Archer's fall: Sons who became part of the legend

William and James Archer were regular visitors to the Old Bailey during their father's trial.

The two sons are quite different. William, the elder at 29, is quieter, introverted and said to be more like Mary than Jeffrey. After attending Rugby School he studied art history and Spanish at Georgetown University in Washington DC. He lived there in frugal conditions, in a cheap flat, buying second-hand clothes.

Afterwards he spent time working with Kurdish refugees in Northern Iraq and at Mother Teresa's mission in Calcutta. He has also talked of emigrating to India.

James Archer, said to be much more like his father, went to Eton and became captain of the athletics team. He then went to Brasenose College, Oxford, where he and three friends shared a large three-storey house with a Colombian hired help who did the laundry and cleaning and provided breakfast in bed.

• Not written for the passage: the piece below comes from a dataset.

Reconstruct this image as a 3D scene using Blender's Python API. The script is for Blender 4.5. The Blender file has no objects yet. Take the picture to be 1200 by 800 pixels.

But it was after university that James really made his mark as a member of a group of self-publicising young brokers calling themselves the "Flaming Ferraris".

The five young traders were behind a PR stunt which ensured they were pictured arriving, Reservoir Dogs style, at an expensive Japanese restaurant, Nobu, in Park Lane in December 1998. The move was designed to raise their profile and increase their already considerable earnings. But the stunt backfired. James Archer now faces a life ban from working in the City for trying in effect to rig the Swedish stock exchange. He sold more than £1m of shares in a wood pulp company, Stora Enso, at below their market valuation to drive down the main exchange and make money on a series of other deals.

James claims he planned to sell only a small number of shares, but his finger slipped on the keyboard and he accidentally sold 10 times more than he intended.

The closest parallels to Jeffrey Archer's life lie not with his sons, however, but with his father, William. Both were compulsive liars who invented their past; both faced bankruptcy; both dabbled in politics as members of the Tory party; both were arrested on each side of the Atlantic and both stood in the dock of the Old Bailey on charges of serious dishonesty.

But William Archer never achieved his son's wealth. His life in crime was also far more extensive.

He was convicted of deception in the US and Britain. But he escaped relatively lightly from his misdemeanours. In June 1917, at the Supreme Court in the district of Columbia, he was convicted of fraud and sentenced to prison for three years. However, he was released on probation after just 10 months.

Then in November 1918 he appeared in court in Toronto for an offence committed within days of entering the country. He was sentenced to a year's hard labour, but was instead deported to Britain. Back in London he faced fraud charges left over from when he jumped bail and fled abroad in 1914. The case was dropped.